O cadastro não resolve o problema do desmatamento da Amazônia, mas é condição necessária para enfrentar o problema. Pelo lado das terras devolutas, o cadastro ao permitir a identificação e o apossamento por parte do Estado destas terras, dificultará em muito seu apossamento privado e o desmatamento. Também possibilitará a utilização destas terras devolutas na execução da política fundiária brasileira, através de colonizações organizadas, reforma agrária e outros.

Nas terras privadas o cadastro permitirá, a partir do conhecimento da realidade e da discussão de prioridades para seu uso, o planejamento e a regulação do uso do solo, através de zoneamentos e outros instrumentos coercitivos.

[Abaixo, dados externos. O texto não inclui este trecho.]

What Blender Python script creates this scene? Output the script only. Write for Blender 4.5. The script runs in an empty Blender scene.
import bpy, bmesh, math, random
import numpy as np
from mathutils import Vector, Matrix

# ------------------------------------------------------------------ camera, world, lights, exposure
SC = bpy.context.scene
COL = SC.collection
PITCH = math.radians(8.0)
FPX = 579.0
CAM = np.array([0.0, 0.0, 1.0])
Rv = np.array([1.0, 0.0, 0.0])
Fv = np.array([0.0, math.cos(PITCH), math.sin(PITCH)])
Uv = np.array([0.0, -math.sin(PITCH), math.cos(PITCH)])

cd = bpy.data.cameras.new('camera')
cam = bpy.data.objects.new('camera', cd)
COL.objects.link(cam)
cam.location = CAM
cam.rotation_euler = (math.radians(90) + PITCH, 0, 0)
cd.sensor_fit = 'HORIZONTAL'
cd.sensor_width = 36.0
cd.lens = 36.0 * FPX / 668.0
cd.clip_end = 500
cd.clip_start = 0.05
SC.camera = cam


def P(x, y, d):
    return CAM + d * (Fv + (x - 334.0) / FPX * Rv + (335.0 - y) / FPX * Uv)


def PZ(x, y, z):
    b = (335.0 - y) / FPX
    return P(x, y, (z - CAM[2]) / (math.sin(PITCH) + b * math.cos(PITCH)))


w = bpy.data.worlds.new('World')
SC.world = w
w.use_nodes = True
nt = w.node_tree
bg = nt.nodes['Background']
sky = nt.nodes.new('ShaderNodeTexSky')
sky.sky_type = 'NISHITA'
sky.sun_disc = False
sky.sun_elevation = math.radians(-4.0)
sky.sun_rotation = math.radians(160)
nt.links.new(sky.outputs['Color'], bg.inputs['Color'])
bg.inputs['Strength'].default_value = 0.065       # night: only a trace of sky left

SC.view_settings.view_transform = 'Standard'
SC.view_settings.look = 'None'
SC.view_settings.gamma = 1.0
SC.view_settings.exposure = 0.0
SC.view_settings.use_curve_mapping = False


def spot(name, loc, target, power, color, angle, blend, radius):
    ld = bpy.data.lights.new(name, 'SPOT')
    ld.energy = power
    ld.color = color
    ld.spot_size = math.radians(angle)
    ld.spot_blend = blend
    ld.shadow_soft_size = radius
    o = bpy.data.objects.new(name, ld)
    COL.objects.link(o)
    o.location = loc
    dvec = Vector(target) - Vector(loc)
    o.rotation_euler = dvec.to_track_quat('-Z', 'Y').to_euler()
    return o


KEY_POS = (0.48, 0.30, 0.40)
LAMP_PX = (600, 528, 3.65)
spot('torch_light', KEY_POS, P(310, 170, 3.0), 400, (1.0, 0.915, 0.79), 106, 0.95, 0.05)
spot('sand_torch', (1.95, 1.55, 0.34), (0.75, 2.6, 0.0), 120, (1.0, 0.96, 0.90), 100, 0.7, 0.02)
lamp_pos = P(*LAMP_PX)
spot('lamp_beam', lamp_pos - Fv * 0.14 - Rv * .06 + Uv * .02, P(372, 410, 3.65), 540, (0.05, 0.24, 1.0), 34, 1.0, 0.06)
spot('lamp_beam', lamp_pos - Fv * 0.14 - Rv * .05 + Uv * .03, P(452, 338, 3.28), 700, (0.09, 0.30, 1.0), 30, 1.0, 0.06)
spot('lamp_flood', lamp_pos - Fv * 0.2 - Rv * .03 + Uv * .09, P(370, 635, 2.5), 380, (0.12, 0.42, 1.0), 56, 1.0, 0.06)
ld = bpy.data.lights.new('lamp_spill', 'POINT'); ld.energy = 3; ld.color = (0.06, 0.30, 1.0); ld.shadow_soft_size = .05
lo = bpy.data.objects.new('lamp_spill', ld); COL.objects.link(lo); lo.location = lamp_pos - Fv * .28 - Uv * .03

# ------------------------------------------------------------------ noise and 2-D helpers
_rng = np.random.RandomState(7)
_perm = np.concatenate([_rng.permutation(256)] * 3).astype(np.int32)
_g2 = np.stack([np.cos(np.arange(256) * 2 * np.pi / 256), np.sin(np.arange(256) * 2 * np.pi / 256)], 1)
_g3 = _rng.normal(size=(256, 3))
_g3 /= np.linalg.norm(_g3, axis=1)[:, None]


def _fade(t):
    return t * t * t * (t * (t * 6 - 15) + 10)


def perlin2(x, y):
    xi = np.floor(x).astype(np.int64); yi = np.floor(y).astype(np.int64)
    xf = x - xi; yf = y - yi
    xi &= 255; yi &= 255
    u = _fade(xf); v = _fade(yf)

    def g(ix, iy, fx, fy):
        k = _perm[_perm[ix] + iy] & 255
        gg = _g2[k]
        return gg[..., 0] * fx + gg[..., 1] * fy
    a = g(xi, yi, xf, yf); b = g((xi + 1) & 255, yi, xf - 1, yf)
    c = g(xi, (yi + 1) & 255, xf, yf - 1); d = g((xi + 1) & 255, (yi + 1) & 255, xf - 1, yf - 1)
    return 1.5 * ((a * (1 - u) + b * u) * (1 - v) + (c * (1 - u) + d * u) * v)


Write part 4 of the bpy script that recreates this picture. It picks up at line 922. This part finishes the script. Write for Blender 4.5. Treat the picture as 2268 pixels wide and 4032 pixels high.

Se adequadamente fiscalizado, impedirá o desmatamento e certamente limitará a especulação com as terras, que é a principal causa do desmatamento.

Mas a condição suficiente para a diminuição do desmatamento é a capacidade do Estado de efetivamente regular a terra. O que passa por mudanças institucionais e culturais grandes. Há que se utilizar os mecanismos de fiscalização existentes e ter mecanismos de coerção que funcionem para o adequado uso do solo. Tudo isso para atingir os objetivos nacionais e globais de controlar o desmatamento da Amazônia.

Bastiaan P. Reydon é professor do Núcleo de Economia Agrícola e do Meio Ambiente da Unicamp e consultor do BID, FAO, MDA e Terra Institute, entre outros.

Notas

1 Reydon e Romeiro (2000) mostramos que o principal motor da pecuarização é, por um lado a existência de muita terra devoluta passível de ser apropriada, associada à possibilidade de, a baixos custos, instalar a pecuária tornando o desmatamento uma estratégia de valorização do capital imbatível.

2 Com frequência são estes mesmos ocupantes que se utilizam de mão-de-obra escrava.

3 Esta é decorrente do aumento de preços da arroba do boi gordo, da soja ou mesmo do anúncio que o país será o maior produtor de alcool do mundo. No final do ano de 2007 todos estes fatores convergiram, fazendo com que a demanda por terras crescesse mais ainda.

4 Reydon (2007) mostra isto para o estado do Acre.

5 O autor deste artigo participou junto com o Land Tenure Center e a USAID de um de projeto que implementou este tipo de sistema no Afeganistão.

Bibliografia utilizada:

- REYDON,B.P. (2007) A regulação institucional da propriedade da terra no Brasil: uma necessidade urgente. In: RAMOS,P. Dimensões do Agronegócio Brasileiro: Políticas, Instituiçõe e Perspectivas. Brasília MDA (NEAD – Estudos 15), 2007

- REYDON B.P.; CORNËLIA F.N. (Org.).(2006) Mercados de Terra no Brasil: Estrutura e Dinâmica. Brasília: MDA (NEAD- Debate 7) 2006

- REYDON, Bastiaan Philip; ROMEIRO, Ademar Ribeiro.(2000) Desenvolvimento da Agricultura Familiar e reabilitação das terras alteradas na Amazônia. Reforma Agrária e Desenvolvimento Sustentável, Brasília/DF, v. 1, p. 311-317, 2000.

- WORLD BANK (2002) Building Institutions for Markets World Development Report 2002. Oxford University Press. New York. NY. 249 p.